Work to do. Starting at the line that contains "The Blender Python", copy every line down to the line that contains "for q in RON: put(q['x'], q['y'], 5.5)", inclusive, exactly as it stands. Omit all other lines.

Raw data.
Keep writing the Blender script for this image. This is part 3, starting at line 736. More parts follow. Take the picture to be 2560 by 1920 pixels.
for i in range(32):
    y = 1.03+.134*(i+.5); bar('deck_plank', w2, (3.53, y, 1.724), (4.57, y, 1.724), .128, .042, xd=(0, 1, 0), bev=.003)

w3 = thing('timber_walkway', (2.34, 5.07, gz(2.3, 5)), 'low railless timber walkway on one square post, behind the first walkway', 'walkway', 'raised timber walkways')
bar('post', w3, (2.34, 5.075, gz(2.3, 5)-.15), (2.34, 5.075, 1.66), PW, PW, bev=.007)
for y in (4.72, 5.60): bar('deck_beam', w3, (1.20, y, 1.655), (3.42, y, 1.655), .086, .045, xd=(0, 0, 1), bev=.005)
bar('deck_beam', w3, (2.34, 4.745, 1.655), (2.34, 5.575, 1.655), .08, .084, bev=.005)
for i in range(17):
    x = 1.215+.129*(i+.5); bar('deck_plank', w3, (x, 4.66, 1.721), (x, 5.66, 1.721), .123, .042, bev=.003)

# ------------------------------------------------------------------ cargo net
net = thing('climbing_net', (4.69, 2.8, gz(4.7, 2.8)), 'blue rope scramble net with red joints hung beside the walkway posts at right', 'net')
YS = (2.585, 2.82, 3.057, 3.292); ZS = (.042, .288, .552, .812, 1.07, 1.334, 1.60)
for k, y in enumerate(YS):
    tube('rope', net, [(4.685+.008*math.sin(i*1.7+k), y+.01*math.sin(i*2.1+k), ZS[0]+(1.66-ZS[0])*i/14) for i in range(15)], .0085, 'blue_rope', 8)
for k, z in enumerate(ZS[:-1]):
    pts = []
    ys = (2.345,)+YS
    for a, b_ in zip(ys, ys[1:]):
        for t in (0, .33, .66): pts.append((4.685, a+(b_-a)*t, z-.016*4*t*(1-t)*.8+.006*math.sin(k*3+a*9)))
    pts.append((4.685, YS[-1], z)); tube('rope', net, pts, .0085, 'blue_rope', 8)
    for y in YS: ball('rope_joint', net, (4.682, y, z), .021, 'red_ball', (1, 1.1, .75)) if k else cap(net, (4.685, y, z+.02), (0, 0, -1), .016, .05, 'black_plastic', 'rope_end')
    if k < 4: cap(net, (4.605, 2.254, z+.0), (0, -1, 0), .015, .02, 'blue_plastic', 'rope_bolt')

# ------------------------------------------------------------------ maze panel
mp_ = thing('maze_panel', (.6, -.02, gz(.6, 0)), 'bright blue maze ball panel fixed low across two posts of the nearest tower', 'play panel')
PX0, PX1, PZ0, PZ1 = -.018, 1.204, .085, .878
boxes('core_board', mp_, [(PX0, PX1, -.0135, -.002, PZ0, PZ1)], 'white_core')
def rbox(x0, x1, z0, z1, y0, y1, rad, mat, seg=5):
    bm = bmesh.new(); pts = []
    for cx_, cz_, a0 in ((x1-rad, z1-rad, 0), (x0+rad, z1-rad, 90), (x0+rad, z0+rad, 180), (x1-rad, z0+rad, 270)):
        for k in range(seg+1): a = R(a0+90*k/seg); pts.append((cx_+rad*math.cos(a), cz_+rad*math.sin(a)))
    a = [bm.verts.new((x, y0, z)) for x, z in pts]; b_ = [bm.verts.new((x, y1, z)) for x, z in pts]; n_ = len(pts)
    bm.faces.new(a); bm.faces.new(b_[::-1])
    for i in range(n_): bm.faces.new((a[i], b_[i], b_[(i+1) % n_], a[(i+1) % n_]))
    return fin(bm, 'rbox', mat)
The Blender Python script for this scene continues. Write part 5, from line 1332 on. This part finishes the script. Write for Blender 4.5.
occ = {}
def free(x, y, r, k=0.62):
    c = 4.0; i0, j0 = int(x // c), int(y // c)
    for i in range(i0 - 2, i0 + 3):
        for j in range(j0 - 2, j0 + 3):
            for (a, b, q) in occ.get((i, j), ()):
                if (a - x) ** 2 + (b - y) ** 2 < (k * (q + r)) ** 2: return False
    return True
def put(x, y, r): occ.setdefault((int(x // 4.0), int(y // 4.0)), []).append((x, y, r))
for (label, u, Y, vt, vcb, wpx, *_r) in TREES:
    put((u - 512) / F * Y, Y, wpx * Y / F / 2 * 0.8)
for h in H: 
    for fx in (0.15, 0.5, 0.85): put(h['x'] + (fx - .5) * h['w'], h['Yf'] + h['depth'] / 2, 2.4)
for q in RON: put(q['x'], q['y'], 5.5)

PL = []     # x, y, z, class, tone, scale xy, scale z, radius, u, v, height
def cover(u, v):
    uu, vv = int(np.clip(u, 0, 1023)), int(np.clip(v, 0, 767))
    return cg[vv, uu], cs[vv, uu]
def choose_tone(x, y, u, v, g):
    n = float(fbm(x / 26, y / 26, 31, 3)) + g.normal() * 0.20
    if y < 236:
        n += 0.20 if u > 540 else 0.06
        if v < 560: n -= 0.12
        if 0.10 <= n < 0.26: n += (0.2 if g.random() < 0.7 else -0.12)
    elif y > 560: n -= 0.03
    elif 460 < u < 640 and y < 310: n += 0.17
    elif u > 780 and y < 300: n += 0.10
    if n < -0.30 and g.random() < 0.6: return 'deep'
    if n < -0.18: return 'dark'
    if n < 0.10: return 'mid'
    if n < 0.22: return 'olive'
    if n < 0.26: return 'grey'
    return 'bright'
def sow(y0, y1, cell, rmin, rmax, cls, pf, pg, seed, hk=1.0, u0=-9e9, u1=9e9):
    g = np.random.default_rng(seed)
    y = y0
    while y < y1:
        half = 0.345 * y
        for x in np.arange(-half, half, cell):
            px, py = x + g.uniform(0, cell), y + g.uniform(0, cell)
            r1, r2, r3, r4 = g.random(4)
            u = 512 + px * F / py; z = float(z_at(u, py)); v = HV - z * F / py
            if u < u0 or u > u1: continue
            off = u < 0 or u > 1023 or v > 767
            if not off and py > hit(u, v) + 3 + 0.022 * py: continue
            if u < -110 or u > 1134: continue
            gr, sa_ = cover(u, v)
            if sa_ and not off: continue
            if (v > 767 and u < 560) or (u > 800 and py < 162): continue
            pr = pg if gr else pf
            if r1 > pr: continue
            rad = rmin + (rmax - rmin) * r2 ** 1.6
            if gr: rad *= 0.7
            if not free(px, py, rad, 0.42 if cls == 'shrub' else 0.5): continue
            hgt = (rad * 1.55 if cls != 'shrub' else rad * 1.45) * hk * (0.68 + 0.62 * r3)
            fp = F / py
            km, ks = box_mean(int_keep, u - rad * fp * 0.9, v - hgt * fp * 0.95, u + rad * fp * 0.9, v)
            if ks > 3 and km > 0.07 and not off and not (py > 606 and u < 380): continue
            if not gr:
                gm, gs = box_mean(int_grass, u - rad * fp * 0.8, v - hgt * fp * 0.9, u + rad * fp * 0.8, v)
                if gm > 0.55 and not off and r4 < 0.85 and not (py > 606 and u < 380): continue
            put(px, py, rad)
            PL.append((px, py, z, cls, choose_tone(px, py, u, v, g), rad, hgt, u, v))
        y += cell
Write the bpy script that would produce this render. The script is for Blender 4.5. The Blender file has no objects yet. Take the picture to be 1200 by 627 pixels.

Task response.
The Blender Python script for this scene continues. Write part 5, from line 1332 on. This part finishes the script. Write for Blender 4.5.
occ = {}
def free(x, y, r, k=0.62):
    c = 4.0; i0, j0 = int(x // c), int(y // c)
    for i in range(i0 - 2, i0 + 3):
        for j in range(j0 - 2, j0 + 3):
            for (a, b, q) in occ.get((i, j), ()):
                if (a - x) ** 2 + (b - y) ** 2 < (k * (q + r)) ** 2: return False
    return True
def put(x, y, r): occ.setdefault((int(x // 4.0), int(y // 4.0)), []).append((x, y, r))
for (label, u, Y, vt, vcb, wpx, *_r) in TREES:
    put((u - 512) / F * Y, Y, wpx * Y / F / 2 * 0.8)
for h in H: 
    for fx in (0.15, 0.5, 0.85): put(h['x'] + (fx - .5) * h['w'], h['Yf'] + h['depth'] / 2, 2.4)
for q in RON: put(q['x'], q['y'], 5.5)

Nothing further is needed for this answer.